Pourquoi déplacer un quartier entier ?
L’intervention a eu lieu dans le district de Minhang, où les autorités prévoyaient une extension majeure du réseau de métro de Shanghai. Le tunnel projeté devait passer directement sous un ensemble de bâtiments résidentiels. Plutôt que de les démolir — une solution coûteuse et politiquement délicate — les ingénieurs ont proposé une idée audacieuse : déplacer physiquement les immeubles, puis les remettre en place après les travaux.
Cette approche innovante a permis de préserver les logements existants, de réduire les retards de construction et d’éviter de déplacer des centaines de résidents.

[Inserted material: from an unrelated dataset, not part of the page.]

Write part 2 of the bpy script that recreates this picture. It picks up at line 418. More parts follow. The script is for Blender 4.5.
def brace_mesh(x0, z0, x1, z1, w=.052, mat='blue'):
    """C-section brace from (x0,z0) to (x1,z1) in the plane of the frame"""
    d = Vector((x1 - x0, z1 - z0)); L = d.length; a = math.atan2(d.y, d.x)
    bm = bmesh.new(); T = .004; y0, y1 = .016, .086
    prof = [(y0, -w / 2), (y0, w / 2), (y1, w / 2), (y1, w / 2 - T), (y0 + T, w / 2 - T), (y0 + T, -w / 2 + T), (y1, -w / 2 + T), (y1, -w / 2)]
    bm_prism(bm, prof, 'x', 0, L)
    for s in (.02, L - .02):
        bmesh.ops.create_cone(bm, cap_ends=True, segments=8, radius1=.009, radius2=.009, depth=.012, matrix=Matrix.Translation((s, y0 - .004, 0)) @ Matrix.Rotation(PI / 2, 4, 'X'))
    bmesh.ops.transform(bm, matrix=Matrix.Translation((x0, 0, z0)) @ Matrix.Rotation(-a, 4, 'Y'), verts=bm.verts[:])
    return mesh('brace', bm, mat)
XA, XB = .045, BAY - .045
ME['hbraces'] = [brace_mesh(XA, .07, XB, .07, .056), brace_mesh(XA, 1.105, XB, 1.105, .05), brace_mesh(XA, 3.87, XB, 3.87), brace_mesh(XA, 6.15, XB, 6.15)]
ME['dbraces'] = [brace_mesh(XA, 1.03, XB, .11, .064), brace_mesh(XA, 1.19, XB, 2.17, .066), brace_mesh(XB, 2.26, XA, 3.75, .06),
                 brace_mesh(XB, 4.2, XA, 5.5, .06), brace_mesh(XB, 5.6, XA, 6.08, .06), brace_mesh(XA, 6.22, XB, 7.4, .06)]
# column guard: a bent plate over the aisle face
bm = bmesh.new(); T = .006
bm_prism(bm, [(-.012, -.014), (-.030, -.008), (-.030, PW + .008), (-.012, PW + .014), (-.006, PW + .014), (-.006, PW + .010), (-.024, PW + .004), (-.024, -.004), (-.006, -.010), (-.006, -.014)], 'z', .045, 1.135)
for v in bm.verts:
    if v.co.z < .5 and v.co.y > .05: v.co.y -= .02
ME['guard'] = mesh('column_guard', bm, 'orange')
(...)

Comment cela a fonctionné : la robotique en action
Un total de 432 plateformes robotiques mobiles ont été installées sous les bâtiments concernés. Chaque plateforme était équipée de jambes hydrauliques et de capteurs de stabilisation capables de soulever, incliner et déplacer les structures au millimètre près. Les robots avançaient à l’unisson, progressant de quelques centimètres à la fois — environ 10 « pas » synchronisés par jour.
La structure la plus lourde déplacée pesait 7 500 tonnes, chaque mouvement nécessitant une analyse en temps réel de la répartition des charges, des vibrations et de l’intégrité du sol. Les ingénieurs ont utilisé un logiciel doté d’intelligence artificielle pour coordonner les déplacements, ajustant automatiquement les mouvements selon les variations du terrain ou de la résistance structurelle.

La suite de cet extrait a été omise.